The Virginia school districts have been quite busy. Last month, the Virginia Mathematics Pathways Initiative (VMPI) announced that they would be eliminating all advanced math courses prior to 11th grade as a way to promote its “equity-focused” math programs. The school districts would continue to offer Algebra 1 and other traditional math courses but claimed they would be moving towards “heterogeneous” classrooms to avoid separating students according to ability.
Parents who help lead “Parents Defending Education” said that the Virginia Department of Education officials are treating them like fools and called it a ‘national embarrassment’ to gut math in the state in the name of equity. They said that the VMPI site calls for two to three years of mathematics in a “common shared pathway” and that they will specifically call for an end to “tracking” to increase educational equity among students.
“Families with means are going to escape and take their kids to private schools and it’s going to be those who are not able to leave the schools that are going to suffer the most. So this is not going to advance equity,” Virginia public school parent Carrie Lukas said.
The VMPI site reads that tracking “too often leads to segregation, dead-end pathways, and low-quality experiences, and disproportionately has a negative impact on minority and low-socioeconomic students.” It adds that tracking in schools often lacks transparency and accountability.

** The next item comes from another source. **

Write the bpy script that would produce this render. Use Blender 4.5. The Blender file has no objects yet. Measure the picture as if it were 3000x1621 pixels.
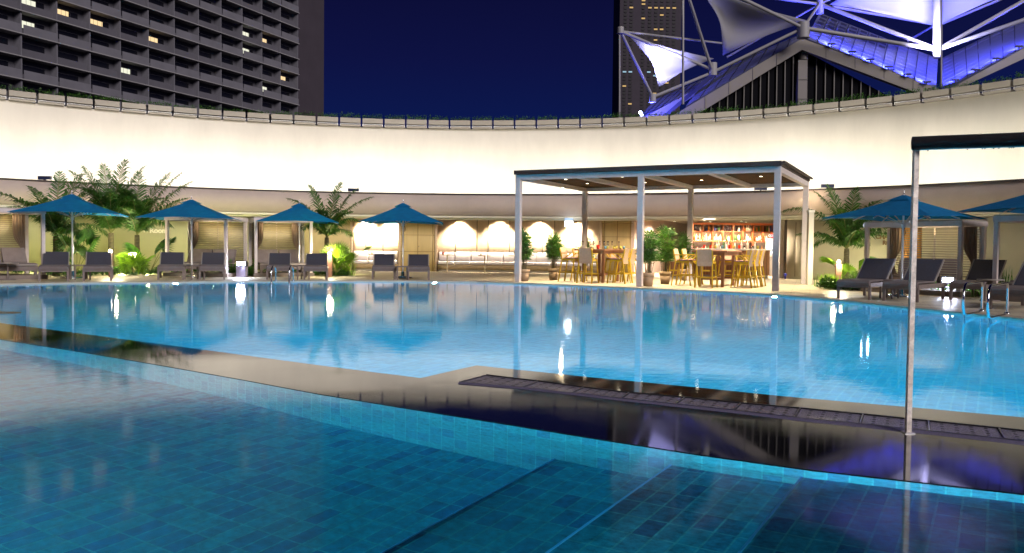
import bpy, bmesh, math, random
from mathutils import Vector, Matrix
R_=math.radians; PI=math.pi
rnd=random.Random(7)
sc=bpy.context.scene
COL=sc.collection
# ------------------------------------------------------------------ camera
CAM_H=1.10; F=2395.56; PITCH=0.036178; ROLL=0.011; IW,IH=3000.,1621.
_f=Vector((0,math.cos(PITCH),-math.sin(PITCH))); _r0=Vector((1,0,0)); _u0=_r0.cross(_f)
_r=math.cos(ROLL)*_r0+math.sin(ROLL)*_u0; _u=-math.sin(ROLL)*_r0+math.cos(ROLL)*_u0
cd=bpy.data.cameras.new('camera'); cam=bpy.data.objects.new('camera',cd); COL.objects.link(cam)
cam.matrix_world=Matrix(((_r.x,_u.x,-_f.x,0),(_r.y,_u.y,-_f.y,0),(_r.z,_u.z,-_f.z,CAM_H),(0,0,0,1)))
cd.sensor_width=36; cd.lens=36*F/IW; cd.clip_start=0.05; cd.clip_end=3000
sc.camera=cam
def ray(x,y): return (x-IW/2)/F*_r-(y-IH/2)/F*_u+_f
def G(x,y,z=0.0):                       # the point at height z seen at photo pixel (x, y)
    d=ray(x,y); t=(z-CAM_H)/d.z; return Vector((0,0,CAM_H))+d*t
def at(x,y,Y):                          # the point at distance Y seen at photo pixel (x, y)
    d=ray(x,y); return Vector((0,0,CAM_H))+d*(Y/d.y)
# ------------------------------------------------------------------ world
w=bpy.data.worlds.new('World'); sc.world=w; w.use_nodes=True
nt=w.node_tree; nt.nodes.clear()
o=nt.nodes.new('ShaderNodeOutputWorld'); bg=nt.nodes.new('ShaderNodeBackground')
tc=nt.nodes.new('ShaderNodeTexCoord'); sx=nt.nodes.new('ShaderNodeSeparateXYZ'); cr=nt.nodes.new('ShaderNodeValToRGB')
nt.links.new(tc.outputs['Generated'],sx.inputs[0]); nt.links.new(sx.outputs['Z'],cr.inputs[0])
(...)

GOP lawmakers argue that the goal of all schools is to educate the students to their full ability, instead of making smarter students appear to be as slow as the slower students. They said it is not a “race issue” but a failure of radical-left politicians and education systems that do not expect all students to learn and be successful. Public schools are failing children from the academically gifted to the at-risk learner.
Virginia’s Loudoun County public school district is reportedly spending over $6 million on ‘equity training,’ which will include presentations on immigration, deportation threats, health concerns, family economics, and racism.
Lottie Spurlock, the equity director for Loudoun County Public Schools, recently sent out a graphic that used defining characteristics to divide people into two groups – oppressed and privileged.
The graphic deems “privileged” people as those who identify as men, White, Christian, or heterosexual, as well as those who are born in the U.S, able-bodied, college-educated, English-speaking, and average or thin in size. It deems “oppressed” people such as women, children, people of color, non-Christians, sexual and gender minorities, immigrants, disabled, those who speak English as a second language or are overweight.
Ian Prior, Fight For Schools executive director, claims that the mention of Christians and non-Christians as “privileged” and “oppressed” is a direct attack on religious belief and that Virginia’s “state-sanctioned racism and bigotry seemingly knows no bounds.” He previously emphasized the fact that school officials want teachers and students to see everyone as part of a group, instead of individuals.
But the Virginia school district has been pushing numerous race-centered teachings and instructions for quite some time now. Whether it’s “anti-racist math” or presentations about equity, liberals are pushing a victimhood agenda and their own divisive pet projects to tell people what they are. Democrats operate on hypocrisy. They claim to be about unification and justice while insisting on dividing people into groups of oppression and opportunity. It’s all about the problems, never the solution.